- [Problem to solve] Copy, exactly as written, the lines that begin at the one containing "Generate a Blender" and end at the one containing "COL = scene.collection". Skip any pictures in the data below.

- [Material supplied]
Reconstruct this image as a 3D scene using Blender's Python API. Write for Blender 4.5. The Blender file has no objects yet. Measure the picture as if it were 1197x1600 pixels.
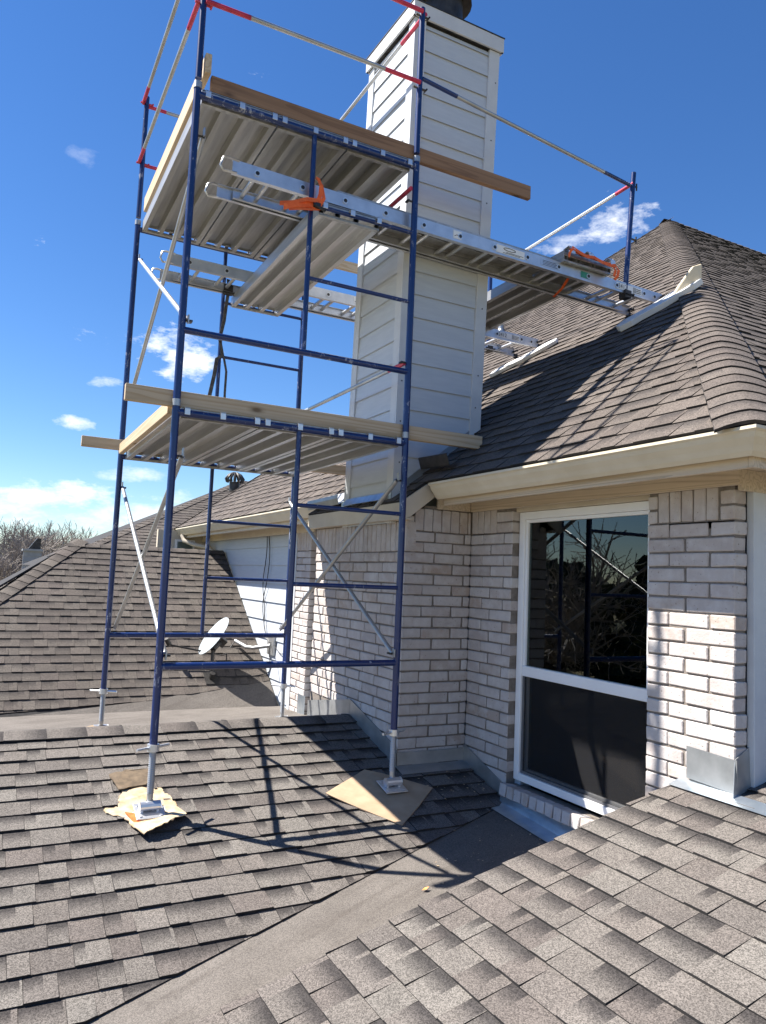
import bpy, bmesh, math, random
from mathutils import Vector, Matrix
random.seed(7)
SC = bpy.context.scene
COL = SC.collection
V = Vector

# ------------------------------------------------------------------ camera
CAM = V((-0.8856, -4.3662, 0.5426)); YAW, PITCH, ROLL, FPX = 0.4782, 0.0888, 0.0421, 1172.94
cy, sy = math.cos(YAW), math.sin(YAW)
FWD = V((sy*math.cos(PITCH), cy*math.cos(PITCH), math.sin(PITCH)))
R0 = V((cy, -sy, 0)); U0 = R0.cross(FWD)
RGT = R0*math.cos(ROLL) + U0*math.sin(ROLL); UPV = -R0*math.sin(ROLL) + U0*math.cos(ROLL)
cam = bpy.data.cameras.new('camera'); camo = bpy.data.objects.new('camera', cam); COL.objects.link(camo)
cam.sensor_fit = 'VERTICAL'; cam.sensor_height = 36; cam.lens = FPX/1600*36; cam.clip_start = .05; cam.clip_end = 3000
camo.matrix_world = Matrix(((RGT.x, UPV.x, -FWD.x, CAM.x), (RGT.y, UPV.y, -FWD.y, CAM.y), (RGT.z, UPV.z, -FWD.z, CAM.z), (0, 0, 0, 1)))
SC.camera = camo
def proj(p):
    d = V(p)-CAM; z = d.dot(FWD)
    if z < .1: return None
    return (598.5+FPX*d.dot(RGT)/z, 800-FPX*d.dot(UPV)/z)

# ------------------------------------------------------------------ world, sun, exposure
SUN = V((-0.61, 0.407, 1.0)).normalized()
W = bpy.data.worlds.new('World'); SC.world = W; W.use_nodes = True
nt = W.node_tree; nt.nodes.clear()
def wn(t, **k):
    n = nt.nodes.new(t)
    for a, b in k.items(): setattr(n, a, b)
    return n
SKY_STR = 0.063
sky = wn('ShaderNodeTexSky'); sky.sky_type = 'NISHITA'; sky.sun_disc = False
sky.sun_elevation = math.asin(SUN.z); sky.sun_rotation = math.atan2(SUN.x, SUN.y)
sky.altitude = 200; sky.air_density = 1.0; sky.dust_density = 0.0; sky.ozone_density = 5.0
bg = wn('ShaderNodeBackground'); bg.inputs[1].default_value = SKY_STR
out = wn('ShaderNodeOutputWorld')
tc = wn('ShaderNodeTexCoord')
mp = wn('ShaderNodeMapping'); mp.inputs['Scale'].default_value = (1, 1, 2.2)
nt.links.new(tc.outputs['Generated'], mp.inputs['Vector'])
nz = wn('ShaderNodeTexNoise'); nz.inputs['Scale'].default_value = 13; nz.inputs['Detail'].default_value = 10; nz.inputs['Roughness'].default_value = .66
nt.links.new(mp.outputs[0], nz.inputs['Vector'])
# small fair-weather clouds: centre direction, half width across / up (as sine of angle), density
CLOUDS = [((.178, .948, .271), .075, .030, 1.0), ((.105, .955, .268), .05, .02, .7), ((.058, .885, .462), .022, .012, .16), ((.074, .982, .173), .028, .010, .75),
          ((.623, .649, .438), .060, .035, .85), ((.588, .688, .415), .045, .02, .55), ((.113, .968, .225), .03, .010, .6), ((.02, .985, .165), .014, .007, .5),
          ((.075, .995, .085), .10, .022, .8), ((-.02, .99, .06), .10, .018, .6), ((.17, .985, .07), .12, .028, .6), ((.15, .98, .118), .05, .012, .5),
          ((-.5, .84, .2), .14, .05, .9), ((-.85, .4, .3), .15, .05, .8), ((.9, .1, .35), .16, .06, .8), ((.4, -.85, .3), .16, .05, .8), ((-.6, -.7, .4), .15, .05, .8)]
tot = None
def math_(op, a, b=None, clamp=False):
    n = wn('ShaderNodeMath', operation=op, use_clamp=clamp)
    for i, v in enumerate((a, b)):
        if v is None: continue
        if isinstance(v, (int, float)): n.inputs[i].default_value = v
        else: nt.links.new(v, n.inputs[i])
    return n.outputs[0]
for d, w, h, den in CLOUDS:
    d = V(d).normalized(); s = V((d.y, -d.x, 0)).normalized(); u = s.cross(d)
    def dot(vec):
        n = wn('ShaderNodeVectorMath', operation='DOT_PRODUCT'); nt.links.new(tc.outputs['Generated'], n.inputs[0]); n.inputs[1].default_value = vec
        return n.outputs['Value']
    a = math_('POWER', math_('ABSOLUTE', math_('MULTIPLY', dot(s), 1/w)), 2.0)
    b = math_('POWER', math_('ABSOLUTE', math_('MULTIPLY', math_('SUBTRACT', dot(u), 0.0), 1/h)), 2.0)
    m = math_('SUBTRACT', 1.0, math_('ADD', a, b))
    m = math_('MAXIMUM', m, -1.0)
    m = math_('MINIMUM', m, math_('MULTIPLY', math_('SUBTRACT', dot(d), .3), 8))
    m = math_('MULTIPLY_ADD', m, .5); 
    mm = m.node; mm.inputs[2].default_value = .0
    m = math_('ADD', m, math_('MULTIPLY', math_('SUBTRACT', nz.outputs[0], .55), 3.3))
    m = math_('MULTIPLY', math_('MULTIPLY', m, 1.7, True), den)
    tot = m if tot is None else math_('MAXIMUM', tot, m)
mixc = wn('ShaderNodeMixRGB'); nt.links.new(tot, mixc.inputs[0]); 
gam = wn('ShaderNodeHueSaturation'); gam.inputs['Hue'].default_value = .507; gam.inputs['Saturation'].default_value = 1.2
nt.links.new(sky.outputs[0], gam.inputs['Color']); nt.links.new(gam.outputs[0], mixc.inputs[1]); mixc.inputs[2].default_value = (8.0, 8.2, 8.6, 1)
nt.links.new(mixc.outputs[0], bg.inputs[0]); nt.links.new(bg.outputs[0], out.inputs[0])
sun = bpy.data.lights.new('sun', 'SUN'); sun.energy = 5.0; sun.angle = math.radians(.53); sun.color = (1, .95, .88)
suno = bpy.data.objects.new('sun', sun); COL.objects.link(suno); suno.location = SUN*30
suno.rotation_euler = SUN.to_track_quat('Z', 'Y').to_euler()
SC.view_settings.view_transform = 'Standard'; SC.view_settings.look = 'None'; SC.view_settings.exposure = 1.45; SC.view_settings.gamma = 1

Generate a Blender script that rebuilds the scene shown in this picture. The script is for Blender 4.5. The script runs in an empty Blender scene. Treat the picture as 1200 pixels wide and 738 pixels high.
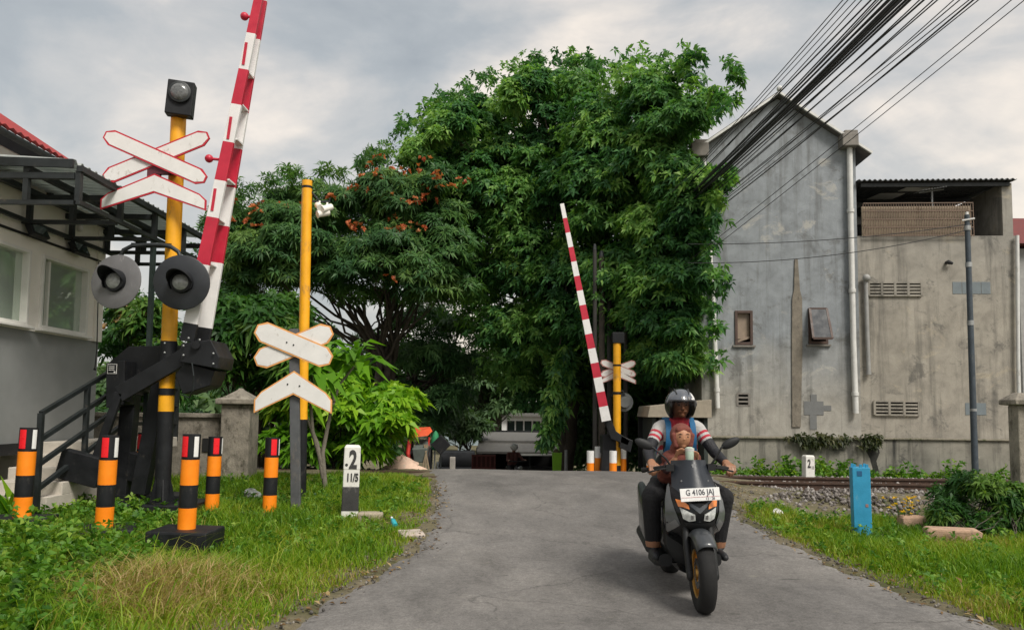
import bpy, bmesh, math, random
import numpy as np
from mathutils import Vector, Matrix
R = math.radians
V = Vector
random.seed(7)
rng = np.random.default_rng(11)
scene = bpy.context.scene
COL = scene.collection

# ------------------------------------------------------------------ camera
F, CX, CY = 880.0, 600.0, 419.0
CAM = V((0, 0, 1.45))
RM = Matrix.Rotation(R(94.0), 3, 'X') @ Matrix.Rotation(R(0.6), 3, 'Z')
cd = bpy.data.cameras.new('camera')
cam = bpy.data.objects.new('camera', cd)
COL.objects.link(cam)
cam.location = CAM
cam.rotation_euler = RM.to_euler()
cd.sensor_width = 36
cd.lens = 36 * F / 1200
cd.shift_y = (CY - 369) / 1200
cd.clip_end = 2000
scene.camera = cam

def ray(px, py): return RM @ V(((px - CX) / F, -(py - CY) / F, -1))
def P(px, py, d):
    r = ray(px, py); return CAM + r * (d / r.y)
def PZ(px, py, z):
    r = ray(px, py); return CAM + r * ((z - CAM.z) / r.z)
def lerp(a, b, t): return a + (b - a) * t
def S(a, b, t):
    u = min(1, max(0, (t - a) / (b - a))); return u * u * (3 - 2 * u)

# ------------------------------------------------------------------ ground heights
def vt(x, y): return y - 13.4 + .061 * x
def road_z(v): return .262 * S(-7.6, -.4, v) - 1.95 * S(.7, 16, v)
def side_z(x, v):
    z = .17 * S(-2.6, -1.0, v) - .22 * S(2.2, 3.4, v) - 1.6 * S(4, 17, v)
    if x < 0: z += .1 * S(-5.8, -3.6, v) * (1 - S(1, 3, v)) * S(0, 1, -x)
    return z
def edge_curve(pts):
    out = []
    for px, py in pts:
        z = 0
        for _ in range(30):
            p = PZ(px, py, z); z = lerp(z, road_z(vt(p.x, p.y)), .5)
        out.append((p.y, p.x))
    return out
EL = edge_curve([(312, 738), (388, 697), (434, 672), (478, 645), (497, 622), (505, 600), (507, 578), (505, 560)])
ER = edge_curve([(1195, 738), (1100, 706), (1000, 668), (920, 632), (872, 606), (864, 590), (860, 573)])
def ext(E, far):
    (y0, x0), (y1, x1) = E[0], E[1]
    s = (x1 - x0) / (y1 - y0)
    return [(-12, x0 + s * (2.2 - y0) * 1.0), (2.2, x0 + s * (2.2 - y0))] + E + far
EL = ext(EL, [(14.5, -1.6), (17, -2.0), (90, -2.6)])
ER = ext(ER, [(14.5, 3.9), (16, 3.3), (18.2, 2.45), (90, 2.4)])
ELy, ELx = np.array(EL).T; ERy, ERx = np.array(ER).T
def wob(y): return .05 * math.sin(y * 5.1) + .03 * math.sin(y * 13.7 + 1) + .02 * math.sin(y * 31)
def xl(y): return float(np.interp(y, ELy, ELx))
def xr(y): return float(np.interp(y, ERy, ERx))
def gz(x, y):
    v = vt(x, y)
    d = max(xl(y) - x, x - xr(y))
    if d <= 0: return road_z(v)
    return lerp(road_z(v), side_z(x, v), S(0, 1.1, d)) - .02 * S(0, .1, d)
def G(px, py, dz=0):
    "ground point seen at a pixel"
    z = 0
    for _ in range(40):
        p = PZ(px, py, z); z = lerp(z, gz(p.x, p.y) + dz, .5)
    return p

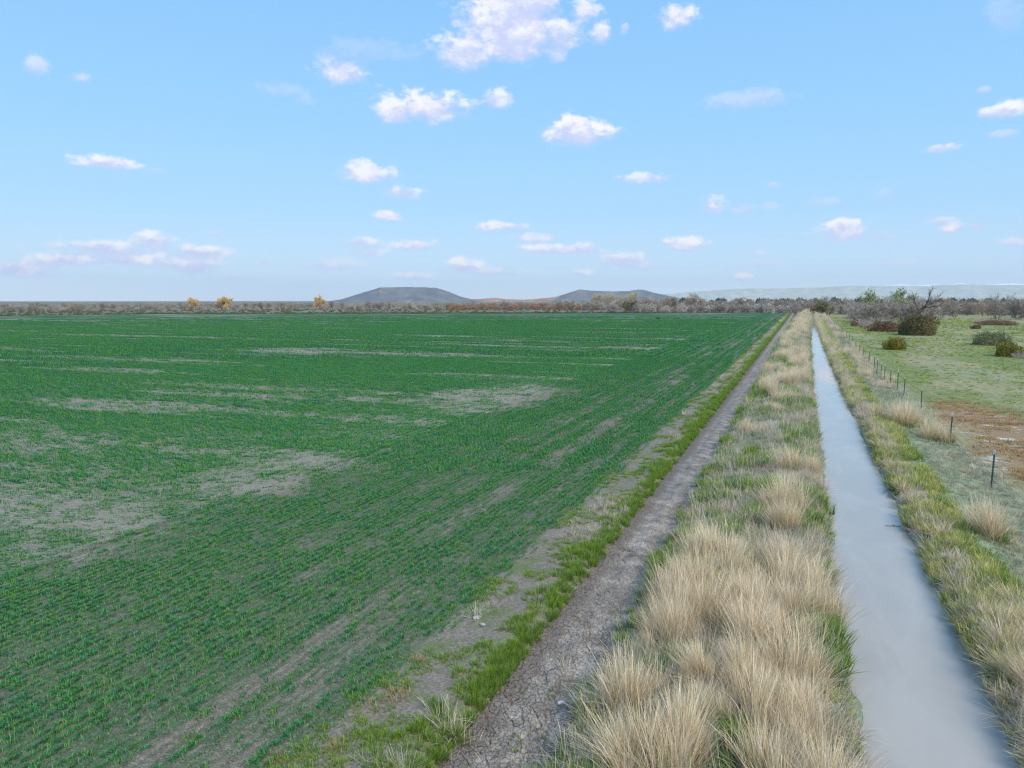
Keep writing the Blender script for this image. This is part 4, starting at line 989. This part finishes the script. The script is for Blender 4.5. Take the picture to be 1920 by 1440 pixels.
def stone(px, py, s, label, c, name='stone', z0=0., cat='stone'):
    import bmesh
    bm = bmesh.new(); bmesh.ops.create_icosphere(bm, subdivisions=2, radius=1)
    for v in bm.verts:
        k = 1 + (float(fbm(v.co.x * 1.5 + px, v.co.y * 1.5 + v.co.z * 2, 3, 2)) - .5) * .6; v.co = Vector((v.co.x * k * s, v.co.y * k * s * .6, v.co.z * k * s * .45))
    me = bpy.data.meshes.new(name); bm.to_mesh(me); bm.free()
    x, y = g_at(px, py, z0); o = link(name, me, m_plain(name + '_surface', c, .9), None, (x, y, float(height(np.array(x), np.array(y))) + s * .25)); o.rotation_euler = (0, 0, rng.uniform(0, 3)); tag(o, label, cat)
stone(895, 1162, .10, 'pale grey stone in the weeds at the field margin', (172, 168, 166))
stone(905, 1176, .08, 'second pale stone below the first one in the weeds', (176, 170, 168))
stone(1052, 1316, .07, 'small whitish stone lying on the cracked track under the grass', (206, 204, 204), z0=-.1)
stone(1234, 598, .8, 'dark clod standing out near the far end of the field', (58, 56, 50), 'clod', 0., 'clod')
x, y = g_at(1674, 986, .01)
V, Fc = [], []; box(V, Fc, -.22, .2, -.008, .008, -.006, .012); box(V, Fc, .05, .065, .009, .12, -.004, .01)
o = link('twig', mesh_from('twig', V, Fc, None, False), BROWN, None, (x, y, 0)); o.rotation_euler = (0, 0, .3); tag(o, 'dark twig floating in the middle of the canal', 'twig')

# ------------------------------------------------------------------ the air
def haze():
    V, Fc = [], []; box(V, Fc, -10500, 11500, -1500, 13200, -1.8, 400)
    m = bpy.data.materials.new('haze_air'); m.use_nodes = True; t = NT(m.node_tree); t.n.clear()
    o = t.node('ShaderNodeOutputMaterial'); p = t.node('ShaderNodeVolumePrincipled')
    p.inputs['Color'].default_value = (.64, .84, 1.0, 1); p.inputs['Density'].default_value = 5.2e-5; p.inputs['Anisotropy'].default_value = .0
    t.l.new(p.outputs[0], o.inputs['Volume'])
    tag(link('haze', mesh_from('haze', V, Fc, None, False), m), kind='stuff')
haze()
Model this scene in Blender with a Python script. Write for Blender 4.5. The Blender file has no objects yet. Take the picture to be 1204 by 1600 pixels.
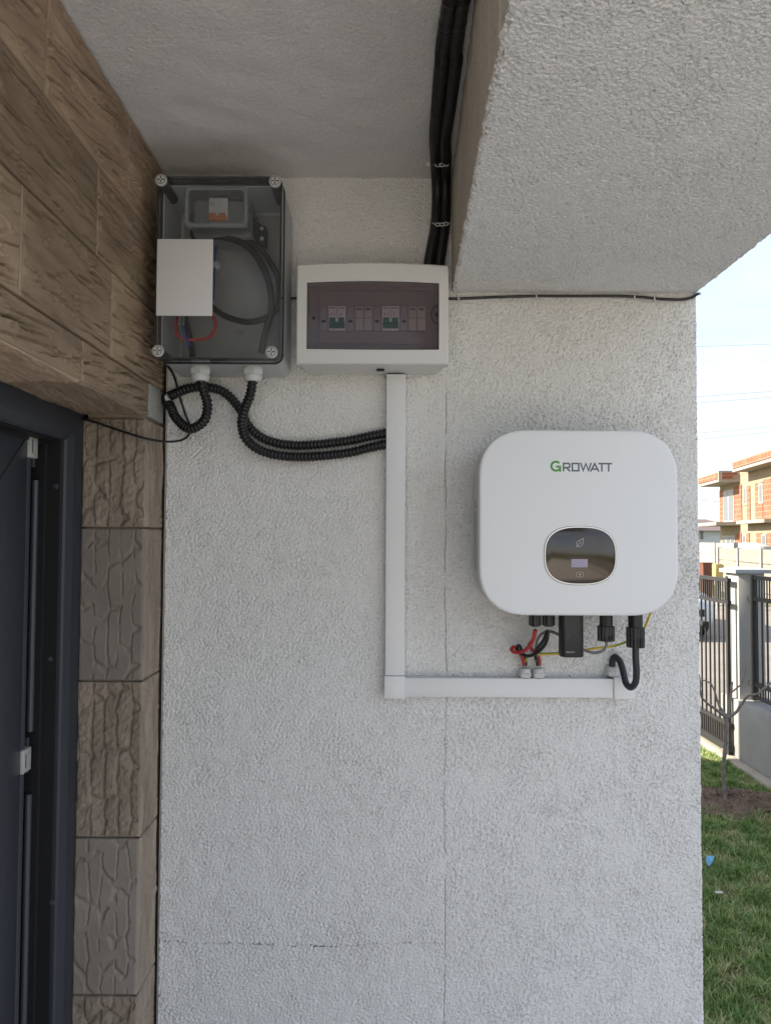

- [Response below]
Generate a Blender script that rebuilds the scene shown in this picture. The script is for Blender 4.5. The script runs in an empty Blender scene. Treat the picture as 1200 pixels wide and 738 pixels high.
import bpy, bmesh, math, random
import numpy as np
from mathutils import Vector, Matrix
R = math.radians
V = Vector
random.seed(7)
rng = np.random.default_rng(11)
scene = bpy.context.scene
COL = scene.collection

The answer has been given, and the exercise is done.